Но авиация менялась, перед нами ставились все более сложные задачи, и я решил перестроить институт совсем по другому, смешанному принципу — объектово-научному. Основной структурной единицей я предложил сделать отделение, в нем — лаборатории, а в них — секторы, то есть трехуровневую систему управления. Отделение эффективности сохранило за собой науку об эффективности, исследование военных операций, моделирование крупных воздушных операций, прорыва систем ПВО противника и т. д. Руководство им я оставил за собой, сохраняя преемственность, — его вел и мой предшественник Джапаридзе. Но это отделение является как бы ключевым в НИИ, поскольку подытоживает взгляды на боевую систему.
Заместителем начальника института — руководителем отделения совместимости оружия и самолета я назначил Сергея Ивановича Базазянца. До этого он был начальником лаборатории, в которой изучались вопросы живучести боевых машин. Он согласился занять новую должность, но попросил оставить его и начальником лаборатории, что и было сделано. Базазянц стал одновременно вести изучение проблем надежности, перегрузок, совместимости оружия и самолета, живучести и ряд других, в том числе стрелкового вооружения и неуправляемых ракет.

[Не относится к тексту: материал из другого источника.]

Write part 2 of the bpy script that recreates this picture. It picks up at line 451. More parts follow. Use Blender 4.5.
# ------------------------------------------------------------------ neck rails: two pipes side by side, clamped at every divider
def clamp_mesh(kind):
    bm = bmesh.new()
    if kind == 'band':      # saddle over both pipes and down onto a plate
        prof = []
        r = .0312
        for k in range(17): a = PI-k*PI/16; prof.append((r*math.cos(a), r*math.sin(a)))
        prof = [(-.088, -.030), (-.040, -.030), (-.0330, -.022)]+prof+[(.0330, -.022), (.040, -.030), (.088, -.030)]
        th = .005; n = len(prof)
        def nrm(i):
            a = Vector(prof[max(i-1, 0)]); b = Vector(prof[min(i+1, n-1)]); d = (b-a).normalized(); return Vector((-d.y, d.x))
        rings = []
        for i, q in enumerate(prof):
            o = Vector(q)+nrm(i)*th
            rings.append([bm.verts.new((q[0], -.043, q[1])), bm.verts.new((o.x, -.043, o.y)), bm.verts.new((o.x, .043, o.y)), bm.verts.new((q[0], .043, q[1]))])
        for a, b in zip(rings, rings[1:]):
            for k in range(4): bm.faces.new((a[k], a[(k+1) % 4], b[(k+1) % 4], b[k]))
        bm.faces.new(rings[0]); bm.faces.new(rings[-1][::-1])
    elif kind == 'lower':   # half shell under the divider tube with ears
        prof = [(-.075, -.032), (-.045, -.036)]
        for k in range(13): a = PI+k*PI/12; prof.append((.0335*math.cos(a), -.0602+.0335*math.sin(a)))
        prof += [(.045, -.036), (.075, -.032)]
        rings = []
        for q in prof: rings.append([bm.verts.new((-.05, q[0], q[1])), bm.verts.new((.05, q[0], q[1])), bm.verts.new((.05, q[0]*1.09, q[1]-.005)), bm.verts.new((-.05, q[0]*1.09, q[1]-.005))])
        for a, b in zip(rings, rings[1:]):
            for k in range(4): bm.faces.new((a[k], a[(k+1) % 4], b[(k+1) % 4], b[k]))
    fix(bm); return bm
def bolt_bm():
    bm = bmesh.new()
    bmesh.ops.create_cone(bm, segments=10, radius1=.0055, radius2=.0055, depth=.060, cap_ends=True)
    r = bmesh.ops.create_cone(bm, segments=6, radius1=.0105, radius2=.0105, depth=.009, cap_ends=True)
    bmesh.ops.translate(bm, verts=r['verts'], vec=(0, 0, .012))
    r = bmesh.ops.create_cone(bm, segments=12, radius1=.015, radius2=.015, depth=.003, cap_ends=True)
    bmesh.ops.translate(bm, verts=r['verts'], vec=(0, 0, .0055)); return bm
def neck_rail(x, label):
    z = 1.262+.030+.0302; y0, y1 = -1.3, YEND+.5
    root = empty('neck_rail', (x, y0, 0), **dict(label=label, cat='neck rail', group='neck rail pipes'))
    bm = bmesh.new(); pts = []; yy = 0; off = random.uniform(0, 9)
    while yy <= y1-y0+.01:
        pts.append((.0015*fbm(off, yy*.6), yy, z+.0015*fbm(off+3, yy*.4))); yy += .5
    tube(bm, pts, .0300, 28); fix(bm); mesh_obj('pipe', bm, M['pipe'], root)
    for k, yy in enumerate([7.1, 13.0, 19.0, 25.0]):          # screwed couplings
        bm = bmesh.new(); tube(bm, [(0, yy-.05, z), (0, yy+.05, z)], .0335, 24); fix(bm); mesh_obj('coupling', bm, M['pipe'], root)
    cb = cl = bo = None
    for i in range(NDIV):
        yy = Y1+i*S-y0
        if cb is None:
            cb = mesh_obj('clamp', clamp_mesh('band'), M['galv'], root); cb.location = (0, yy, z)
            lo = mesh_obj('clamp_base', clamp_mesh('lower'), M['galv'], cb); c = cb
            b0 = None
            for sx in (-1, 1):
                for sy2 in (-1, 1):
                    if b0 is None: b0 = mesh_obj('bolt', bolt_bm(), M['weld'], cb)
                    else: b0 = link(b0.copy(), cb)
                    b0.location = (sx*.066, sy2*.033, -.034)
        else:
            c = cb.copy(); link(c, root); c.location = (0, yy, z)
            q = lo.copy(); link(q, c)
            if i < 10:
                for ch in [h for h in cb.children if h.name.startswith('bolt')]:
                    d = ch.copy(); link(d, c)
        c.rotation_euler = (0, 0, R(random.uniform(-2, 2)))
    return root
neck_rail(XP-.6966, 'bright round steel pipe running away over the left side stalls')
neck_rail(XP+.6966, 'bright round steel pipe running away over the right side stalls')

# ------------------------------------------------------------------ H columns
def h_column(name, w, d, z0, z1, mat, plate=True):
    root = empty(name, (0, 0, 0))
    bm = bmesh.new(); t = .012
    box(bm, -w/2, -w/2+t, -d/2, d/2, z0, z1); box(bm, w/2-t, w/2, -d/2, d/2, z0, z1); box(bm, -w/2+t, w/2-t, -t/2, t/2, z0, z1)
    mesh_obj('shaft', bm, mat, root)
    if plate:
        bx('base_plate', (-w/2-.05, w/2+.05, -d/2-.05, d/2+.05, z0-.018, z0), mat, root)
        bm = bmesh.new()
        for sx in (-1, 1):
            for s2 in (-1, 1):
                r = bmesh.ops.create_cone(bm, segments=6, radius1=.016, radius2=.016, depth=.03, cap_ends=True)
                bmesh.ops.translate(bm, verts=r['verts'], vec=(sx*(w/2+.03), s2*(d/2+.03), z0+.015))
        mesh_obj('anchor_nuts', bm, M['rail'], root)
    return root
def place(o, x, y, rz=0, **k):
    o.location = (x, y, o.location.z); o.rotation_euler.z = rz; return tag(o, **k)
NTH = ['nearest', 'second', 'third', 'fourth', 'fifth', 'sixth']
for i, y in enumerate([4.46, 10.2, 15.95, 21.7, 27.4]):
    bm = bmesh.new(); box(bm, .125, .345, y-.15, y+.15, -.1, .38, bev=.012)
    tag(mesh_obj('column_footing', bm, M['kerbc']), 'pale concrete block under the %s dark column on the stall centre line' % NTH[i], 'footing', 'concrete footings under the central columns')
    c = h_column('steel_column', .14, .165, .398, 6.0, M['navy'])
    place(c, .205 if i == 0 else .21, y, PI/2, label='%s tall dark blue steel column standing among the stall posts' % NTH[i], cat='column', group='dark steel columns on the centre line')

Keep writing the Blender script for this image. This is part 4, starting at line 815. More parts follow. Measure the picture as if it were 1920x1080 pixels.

«Управленческое» направление я разбил на четыре «объектовых» отделения: истребительной авиации, ударной авиации, ракет класса «воздух — воздух» и ракет класса «воздух — поверхность». В их работе должен был соблюдаться системный подход, поскольку основные проблемы сводились к построению системы, к тому, что надо было абстрагироваться от конкретных физических принципов и технических идей и перейти на общецелевую функцию, которую выполняет самолет — ударный, истребитель или перехватчик. А все тонкости — аппаратурно-физические, самолетные и прочие — они, конечно, принимались во внимание, но не должны были являться научной самоцелью. Самоцель — это решение общецелевой задачи. К нему надо идти, используя информационные науки и технологии, теорию управления, что мы уже и умели делать. У этих четырех новых отделений тоже появились свои руководители, а подчинить я их решил А. И. Баткову, поскольку он был отличным специалистом именно в области управления.
Как я уже говорил, наш институт ведет свою родословную от лаборатории авиационного вооружения ЛИИ им. М. М. Громова. Основным методом его изучения были летные испытания. В начале 70-х годов, когда набирали силу методы математического, полунатурного моделирования и полигонного эксперимента, объем летных испытаний снизился за счет внедрения этих новых методов. Работа над МиГ-23 заставила нас расширить свое присутствие во Владимировке — в воинской части № 15650 (теперь ГНИКИ ВВС). И где-то в конце 70-х годов решением Министерства авиационной промышленности уже на наш ГосНИИАС легла основная ответственность за испытания на боевых режимах, проводимые там, а с ЛИИ она была снята. Этот институт все больше концентрировал внимание на испытаниях собственно самолета или вертолета — учил их летать. Он очень тесно взаимодействует с летными службами генеральных конструкторов, базирующихся на аэродроме ЛИИ в Жуковском.